Os documentos da Força Armada Nacional Bolivariana (FANB), que descrevem os exercícios de guerra, não deixavam dúvidas de que uma invasão teria disputas territoriais como pano de fundo, mas apenas isso. O plano era arrastar os Estados Unidos para um conflito na América do Sul e, com isso, justificar abrir as portas para os aliados extrarregionais do chavismo aterrissarem sem nenhuma restrição na região. A lista é encabeçada por China, Rússia e Irã.

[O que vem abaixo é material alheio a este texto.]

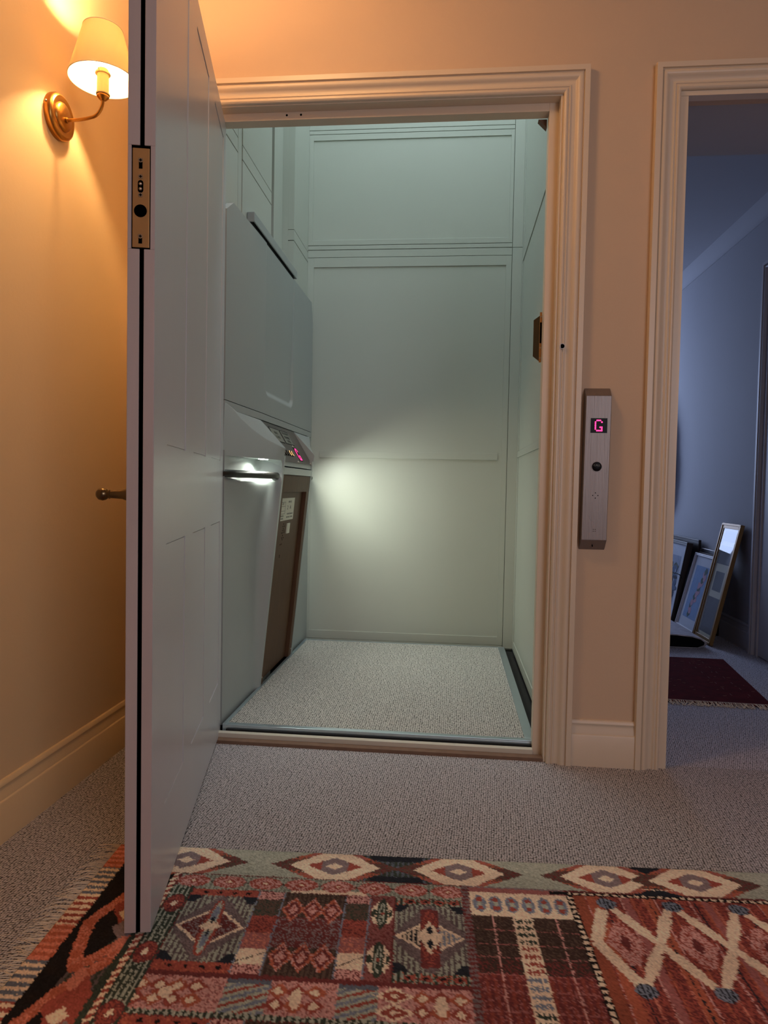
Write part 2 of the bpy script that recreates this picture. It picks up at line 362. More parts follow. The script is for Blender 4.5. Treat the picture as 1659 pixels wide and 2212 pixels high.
# ------------------------------------------------------------------ open door
A = Vector((-.552, -.97, 0)); B = Vector((-.776, .075, 0)); dv = (B - A).normalized(); nv = Vector((dv.y, -dv.x, 0)); LEN = (B - A).length  # nv points to +x
def D(s, t, z): return A + dv * s + nv * t + Vector((0, 0, z))   # t<=0 goes into the leaf
T = .049
dt = thing('door_1', 'tall pale painted panelled door standing open into the hall, edge towards the viewer', 'door', (A.x, A.y, .012), kind='structure')
ZT = 2.062; ZB = .012
leaf = MB()
def dbox(mb, s0, s1, t0, t1, z0, z1, mt=None):
    q = [(s, t) for s, t in ((s0, t0), (s1, t0), (s1, t1), (s0, t1))]
    mb.prism(q, lambda a, b, h: tuple(D(a, b, h)), z0, z1, mt)
cols = [(.122, .341), (.455, .667), (.787, 1.0)]
rows = [(.201, .745), (.945, 1.994)]
# core
dbox(leaf, 0.0055, LEN, -T + .004, -.004, ZB, ZT)
ss = sorted([0.0] + [v for c in cols for v in c] + [LEN]); zz = [ZB, .201, .745, .945, 1.994, ZT]
for i in range(len(ss) - 1):
    for j in range(len(zz) - 1):
        if i in (1, 3, 5) and j in (1, 3):
            g_ = .0028
            for (t0, t1) in ((-.0045, -.0016), (-T + .0016, -T + .0045)):
                dbox(leaf, ss[i] + g_, ss[i + 1] - g_, t0, t1, zz[j] + g_, zz[j + 1] - g_)
        else:
            dbox(leaf, ss[i], ss[i + 1], -.0045, 0, zz[j], zz[j + 1]); dbox(leaf, ss[i], ss[i + 1], -T, -T + .0045, zz[j], zz[j + 1])
leaf.build('door_leaf', M['door'], dt)
ed = MB()
for (t0, t1) in ((-.0285 - .0, 0.0), (-T, -.0215 - .0155)):
    pass
# edge boards, split by the black seal groove, cut out round the lock plate
gl0, gl1 = -.0235 - .004, -.0235 + .004
for (z0, z1) in ((ZB, 1.297), (1.484, ZT)):
    dbox(ed, -.0012, .0054, gl1, -.0003, z0, z1); dbox(ed, -.0012, .0054, -T + .0003, gl0, z0, z1)
dbox(ed, -.0012, .0054, -.0085, -.0003, 1.297, 1.484); dbox(ed, -.0012, .0054, -T + .0003, -.0425, 1.297, 1.484)
o = ed.build('edge_strip', M['door_edge'], dt, bevel=.0008); o['label'] = 'scuffed unpainted-looking leading edge'
se = MB(); dbox(se, .0015, .0054, gl0, gl1, ZB, 1.30); dbox(se, .0015, .0054, gl0, gl1, 1.485, ZT); dbox(se, .001, .0054, -.0425, -.0085, 1.4795, 1.484); dbox(se, .003, .0054, -.0425, -.0085, 1.297, 1.4795)
o = se.build('seal_groove', M['blackhole'], dt); o['label'] = 'black groove running down the door edge'
lp = MB(); dbox(lp, -.0002, .003, -.0405, -.0105, 1.300, 1.479)
o = lp.build('lock_plate', M['plate_brass'], dt, bevel=.0006); o['label'] = 'pale brass lock plate in the door edge'
tc_ = -.0262
def ddisc(mb, z, r, s=-.0004, h=.0004, mt=None, t=tc_, seg=20):
    mb.lathe(D(s, t, z), -dv, [(0, h), (r, h), (r, 0)], mt, seg)
hb = MB()
ddisc(hb, 1.366, .0115); 
for z in (1.449, 1.314): dbox(hb, -.0007, .0, tc_ - .0032, tc_ + .0032, z - .007, z + .005)
dbox(hb, -.0007, .0, tc_ - .0048, tc_ + .0048, 1.4035, 1.4165); ddisc(hb, 1.4035, .0048); ddisc(hb, 1.4165, .0048)
hb.build('lock_hole', M['blackhole'], lp_o := o)
for z in (1.457, 1.4275, 1.3945, 1.320):
    sc = MB(); ddisc(sc, z, .0042, s=-.0008, h=.0006, mt=M['screw'])
    for (a, b) in ((.0026, .0008), (.0008, .0026)): dbox(sc, -.0017, -.0012, tc_ - a, tc_ + a, z - b, z + b, M['blackhole'])
    sc.build('screw', M['screw'], lp_o)
bt = MB()
for z in (1.4145, 1.4055): bt.lathe(D(-.0006, tc_, z), -dv, [(.0032, 0), (.003, .0012), (.0018, .0024), (0, .0028)], M['screw'], 14)
bt.build('bolt_pin', M['screw'], lp_o, smooth=True)
# lever handle on the far (left) face
hd = MB(); hc = D(.06, -T, .845)
hd.lathe(hc, -nv, [(0, 0), (.026, 0), (.0265, .003), (.024, .006), (.016, .007), (.013, .009), (.012, .014), (.009, .022), (.008, .036), (.0075, .044), (.009, .046), (.0078, .049), (.011, .053), (.0125, .059), (.011, .066), (.006, .0705), (0, .0715)], M['dark_brass'], 28)
hd.build('door_handle', M['dark_brass'], dt, smooth=True)
lv = MB(); lv.tube([D(.06, -T - .040, .845), D(.075, -T - .042, .845), D(.10, -T - .042, .846), D(.14, -T - .041, .845), D(.165, -T - .04, .842)], [.008, .0085, .0075, .0075, .010]); lv.build('lever', M['brass'], bpy.data.objects['door_handle'], smooth=True)

# corner block behind the head, and brass lock keep on the frame
tag(MB().prism([(.2535, 2.059), (.2805, 2.059), (.2805, 2.032)], lambda a, b, t: (a, t, b), .086, .11).build('corner_block', M['sillwood']), 'small triangular wooden block in the top right corner of the lift opening', 'block')
kp = thing('lock_keep', 'brass lock keep on the right side of the lift opening', 'lock keep', (.275, .085, 1.28))
kb = MB(); kb.hull([(.277, .088, 1.285), (.277, .088, 1.437), (.3445, .088, 1.437), (.3445, .088, 1.285)], [(.2565, .104, 1.306), (.2565, .104, 1.424), (.3445, .104, 1.424), (.3445, .104, 1.306)])
kb.build('keep_body', M['dark_brass'], kp, bevel=.0008)
kf = MB(); kf.box(.2745, .2812, .0846, .0885, 1.283, 1.445, M['plate_brass']); kf.build('keep_plate', M['plate_brass'], kp, bevel=.0006)
kh = MB(); kh.box(.2752, .2806, .0838, .0855, 1.345, 1.412); kh.build('keep_slot', M['blackhole'], kp)
for z in (1.43, 1.33, 1.297): MB().lathe((.278, .0846, z), (0, -1, 0), [(.003, 0), (.0026, .001), (0, .0014)], seg=14).build('screw', M['screw'], kp, smooth=True)

# ------------------------------------------------------------------ wall lamp
LY = -.44
lt = thing('wall_lamp', 'lit brass wall lamp with a cream cloth shade beside the open door', 'wall lamp', (XL, LY, 1.83))
MB().lathe((XL, LY, 1.832), (1, 0, 0), [(0.057, 0), (.058, .004), (.058, .014), (.055, .0195), (.050, .0225), (.043, .0215), (.040, .0215), (.036, .0205), (.034, .0245), (.028, .0275), (.012, .0285), (0, .0285)], seg=56).build('backplate', M['brass'], lt, smooth=True)
MB().lathe((XL + .007, LY - .058, 1.845), (0, -1, 0), [(.003, 0), (.0025, .0015), (0, .002)], seg=12).build('screw', M['screw'], lt)
XH = -.935
arc = [(XL + .027, LY, 1.823), (XL + .033, LY, 1.823)] + [(XL + .05 + .001 * 0 + i * .012, LY, 1.823 + .00035 * i * i) for i in range(5)]
x_, z_ = arc[-1][0], arc[-1][2]
for k in range(1, 9):
    a = k / 8; arc.append((x_ + (XH - x_) * math.sin(a * math.pi / 2), LY, z_ + .040 * (1 - math.cos(a * math.pi / 2)) + .004 * a))
MB().tube(arc, .0042, seg=16).build('arm', M['brass'], lt, smooth=True)
MB().lathe((XL + .027, LY, 1.823), (1, 0, 0), [(.007, 0), (.007, .006), (.0045, .007)], seg=20).build('arm_collar', M['brass'], lt, smooth=True)
zc = arc[-1][2]
MB().lathe((XH, LY, zc - .002), (0, 0, 1), [(.005, 0), (.010, .003), (.0155, .009), (.0155, .014), (0, .014)], seg=28).build('cup', M['brass'], lt, smooth=True)
MB().lathe((XH, LY, zc + .012), (0, 0, 1), [(.0172, 0), (.0176, .003), (.0155, .005), (.0148, .006), (.0148, .052), (.019, .053), (.019, .057), (.0135, .058), (.0135, .066), (0, .066)], seg=28).build('lamp_holder', M['ivory'], lt, smooth=True)
sh = MB(); zb0, zb1 = 1.923, 2.052
sh.lathe((XH, LY, 0), (0, 0, 1), [(.0855, zb0), (.0495, zb1), (.0485, zb1), (.0845, zb0), (.0855, zb0)], seg=72)
sh.build('lamp_shade', M['shade'], lt, smooth=True)
for (r, z) in ((.0855, zb0), (.0492, zb1)): MB().tube([(XH + r * math.cos(a), LY + r * math.sin(a), z) for a in np.linspace(0, 2 * math.pi, 65)], .0014, seg=6, cap=False).build('shade_rim', M['fringe'], lt, smooth=True)
sp = MB()
for k in range(3):
    a = k * 2.094 + .5; sp.tube([(XH + .018 * math.cos(a), LY + .018 * math.sin(a), zc + .066), (XH + .05 * math.cos(a), LY + .05 * math.sin(a), zc + .095), (XH + .058 * math.cos(a), LY + .058 * math.sin(a), 2.018)], .0009, seg=6)
sp.build('shade_spider', M['screw'], lt)
bl = MB().lathe((XH, LY, zc + .078), (0, 0, 1), [(.008, 0), (.0165, .012), (.018, .022), (.015, .034), (.007, .042), (0, .044)], seg=24)
M['bulb'] = mat('bulb_glow', (255, 240, 210), 0.4, emis=(255, 205, 135), estr=30)
bl.build('bulb', M['bulb'], lt, smooth=True)
pl = bpy.data.lights.new('wall_lamp_bulb', 'POINT'); pl.energy = 20.0; pl.color = (1.0, .62, .28); pl.shadow_soft_size = .02
po = bpy.data.objects.new('wall_lamp_bulb', pl); COL.objects.link(po); po.location = (XH, LY, zc + .142)

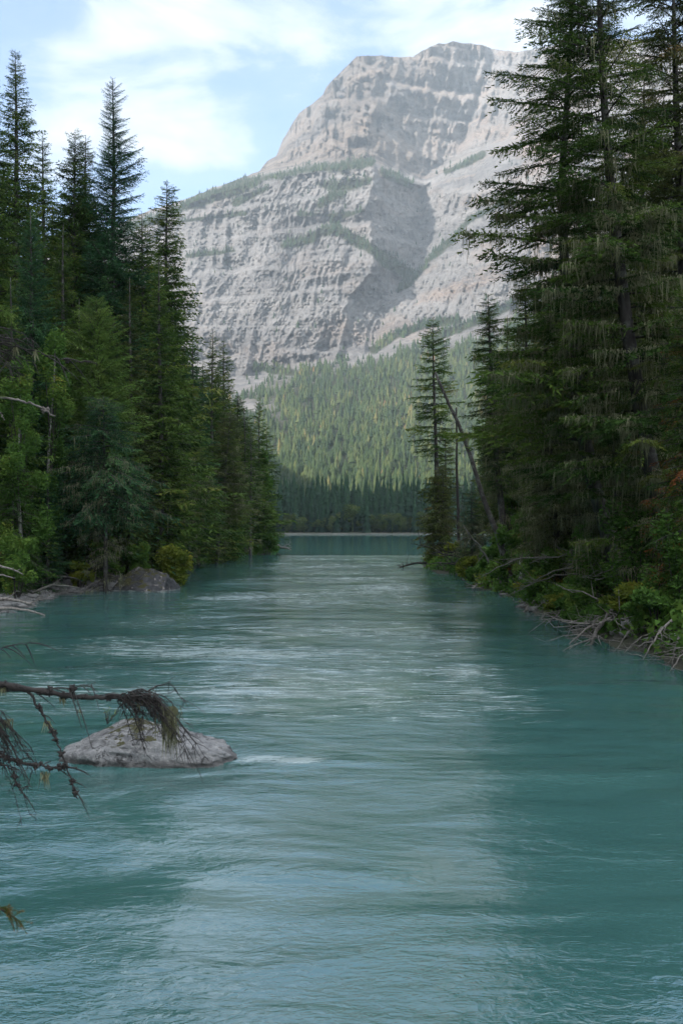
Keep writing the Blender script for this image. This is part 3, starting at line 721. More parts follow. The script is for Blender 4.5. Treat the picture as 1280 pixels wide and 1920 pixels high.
TR['q'] = tree_px(117, 500, 790, 114, 24, 'last spruce leaning over the tip of the left point', crown0=.05, gap=.45, per=5, rise=.1, shape=.55)
TR['r'] = tree_px(118, 300, 480, 55, 60, 'wide dark spruce filling the gap under the bristling spruce', crown0=.03, gap=.34, per=7, rise=.1)
TR['s'] = tree_px(119, 245, 520, 52, 52, 'tall spruce behind the pale yellow green conifer', crown0=.05, gap=.34, per=6, rise=.15, mat='olive', tintb=-.1)
TR['t'] = tree_px(120, 120, 420, 56, 60, 'shaggy dark spruce behind the blue green fir', crown0=.03, gap=.34, per=6)
TR['u'] = tree_px(121, 432, 770, 84, 40, 'leaning lichen covered spruce over the dark water', 'drp', base_px=405, crown0=.3, gap=.36, per=6, lichen=2.4, dead0=.04, shape=.5, mat='olive')
TR['v'] = tree_px(122, 355, 800, 72, 46, 'ragged spruce with bare grey lower trunk over the left waterline', 'drp', crown0=.35, gap=.34, per=6, lichen=2.4, dead0=.05, shape=.5)
TR['w'] = tree_px(123, 470, 800, 105, 30, 'dying spruce with bare grey twigs near the left point', 'sparse', crown0=.35, gap=.4, per=5, lichen=1.6, dead0=.04, bare=.3, mats={'trunk': 'bark', 'boughs': 'greywood'})
TR['x'] = tree_px(124, 20, 520, 44, 52, 'dark fir cut by the left frame edge under the blue green fir', crown0=.03, gap=.28, per=7, rise=.2)
TR['y'] = tree_px(125, 25, 830, 42, 46, 'rust tinged cedar with drooping sprays at the left frame edge', 'drp', name='cedar_tree', mat='cedar', crown0=.04, gap=.26, per=6, droop=.7, shape=.6, rise=.0)
TR['z'] = tree_px(126, 88, 880, 45, 26, 'small dark young spruce over the gravel beach', 'hi', crown0=.02, gap=.22, per=6, rise=.2, mat='blue_spruce')
TR['aa'] = tree_px(127, 300, 900, 57, 30, 'low shaggy spruce draped in grey lichen behind the mossy boulder', 'drp', crown0=.05, gap=.26, per=6, lichen=3.5, dead0=.02, shape=.5, droop=.8)
TR['ab'] = tree_px(128, 386, 900, 82, 34, 'leaning bare grey spruce trunk reaching over the river from the left bank', 'sparse', base_px=372, crown0=.4, gap=.4, per=4, dead0=.05, bare=.3, lichen=2, mats={'boughs': 'greywood'})

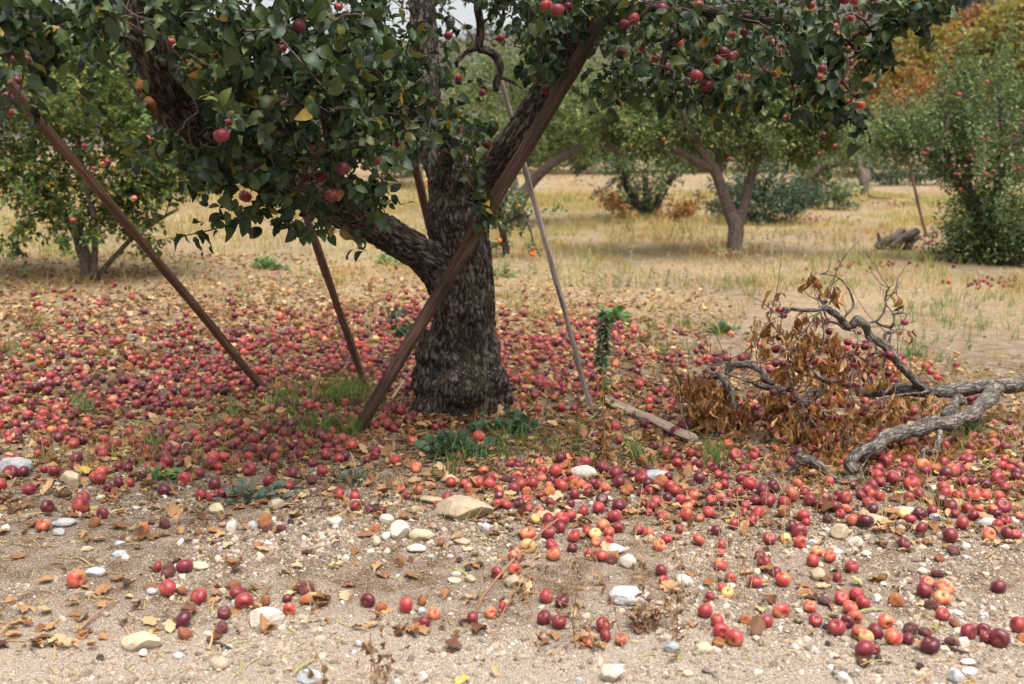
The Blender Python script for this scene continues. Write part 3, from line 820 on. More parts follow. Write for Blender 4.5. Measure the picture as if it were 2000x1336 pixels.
# side limbs
SIDE = [
    [(478, 322, 5.75, 14), (520, 296, 5.6, 12), (560, 300, 5.5, 11), (600, 312, 5.45, 11), (640, 300, 5.4, 9), (655, 262, 5.35, 7)],
    [(1090, 120, 6.8, 18), (1160, 60, 6.5, 16), (1240, 20, 6.2, 14), (1330, 15, 5.9, 12), (1440, 30, 5.7, 11), (1560, 45, 5.5, 10), (1660, 80, 5.4, 8), (1700, 130, 5.35, 6)],
    [(1320, 15, 5.9, 11), (1330, 45, 5.8, 10), (1335, 62, 5.75, 9), (1305, 92, 5.7, 8), (1290, 150, 5.65, 5)],
    [(1108, -20, 6.7, 12), (1040, -90, 7.0, 11), (960, -60, 7.4, 9), (934, 0, 7.7, 8), (939, 55, 7.85, 8), (936, 92, 7.9, 8.5), (952, 100, 7.9, 8), (968, 110, 7.9, 8), (978, 133, 7.9, 7), (971, 155, 7.9, 7), (968, 178, 7.9, 6)],
    [(936, 92, 7.9, 6), (914, 100, 7.88, 5), (900, 112, 7.85, 4.5), (890, 124, 7.8, 4)], [(975, 150, 7.9, 4), (1000, 160, 7.95, 3), (1020, 172, 8.0, 2)],
    [(700, 423, 6.6, 20), (660, 350, 6.2, 14), (640, 250, 5.8, 11), (610, 150, 5.5, 10), (590, 40, 5.3, 9), (570, -60, 5.2, 7)],
    [(840, 210, 7.5, 16), (800, 140, 7.0, 12), (745, 60, 6.4, 10), (700, -30, 6.0, 8)],
    [(300, 120, 4.95, 18), (220, 60, 4.6, 12), (130, 30, 4.4, 10), (50, 50, 4.2, 8), (10, 120, 4.1, 6)],
    [(330, 190, 5.05, 18), (400, 120, 4.9, 13), (470, 60, 4.8, 10), (520, 20, 4.8, 8)],
    [(352, 222, 5.15, 16), (440, 190, 4.95, 11), (520, 210, 4.85, 8), (560, 260, 4.8, 6)],
    [(860, 325, 7.2, 16), (880, 290, 6.7, 11), (900, 300, 6.4, 9), (915, 350, 6.2, 6), (945, 410, 6.2, 4)],
    [(1660, 75, 5.4, 7), (1740, 40, 5.2, 6), (1830, 12, 5.1, 4)],
    [(1110, -20, 6.6, 16), (1000, -30, 6.0, 12), (880, -30, 5.5, 10)],
    [(262, -30, 4.75, 18), (420, -60, 4.6, 12), (620, -50, 4.6, 9)],
]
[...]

O tal Plano Zamora previa ainda a eclosão de uma guerra civil ao estilo sírio, tendo de um lado os Estados Unidos e a Otan apoiando a oposição “reacionária”, e Rússia, China e Irã alimentando os chavistas com armas e munições. No exercício estava previsto que, qualquer que fosse a reação americana, ela levaria a um descrédito total dos Estados Unidos. Mais ou menos como está acontecendo hoje com Israel em sua reação ao terrorismo e covardia do Hamas.

Vale recordar que quem estava no poder era Donald Trump. Qualquer coisa que ele fizesse serviria de motivo para que fosse massacrado. Além da antipatia global ao presidente, há o recurso recorrente de relembrar o passado intervencionista dos Estados Unidos na América Latina. Qualquer semelhança com o contexto de adesão ao Hamas não é mera coincidência.

Esta coluna já tratou dos toques dos tambores de guerra de Maduro. Não é demais relembrar que ele não decide guerra nenhuma. Maduro é um proxy. China e Rússia têm sobre ele uma influência descomunal que é ignorada por quase todos que tentam entender a evolução da crise ao conflito. Em 2019, estive no Instituto Rio Branco tratando sobre este tema. Fica aqui o link para quem quiser assistir.

Maduro não decide guerra nenhuma. Ele é um proxy. China e Rússia têm sobre ele uma influência descomunal que é ignorada por quase todos

Reparem que, passados quatro anos, o cenário não mudou. Na verdade, evoluiu. Os patrocinadores do regime venezuelano reforçaram os pilares da ditadura de Maduro ao ponto de ela se normalizar. Depois disso, mantiveram o plano. Trocaram a Colômbia pela Guiana e seguiram em frente com o plano de exportar uma guerra para a América do Sul.

Se Venezuela e Guiana se estranharem na fronteira (as chances são altas), não dá para pensar que os guianenses serão deixados ao relento. São quase certas as participações dos Estados Unidos e do Reino Unido, pelo menos, no suporte à Guiana. Não há como prever se seria apenas com o envio de material militar ou se haveria um engajamento de tropas. Seria tudo que o eixo do mal, do qual Maduro é um fantoche, adoraria que acontecesse.

Por fim, não é exagero algum dizer que já há uma guerra em curso na Venezuela. Não é à toa que o país foi devastado, tendo como resultados coisas só vistas em países em guerra. Um possível conflito armado seria apenas um passo dentro do mesmo processo que se iniciou muito antes da morte de Chávez, em 2013. Para entender a multidimensionalidade do conflito venezuelano é preciso abandonar de vez a falsa percepção de que a guerra apenas acontece com o enfrentamento de exércitos. A guerra, há muito tempo, se dá de maneira híbrida, em terrenos que não envolvem soldados ou tiros. Volto ao tema na semana que vem.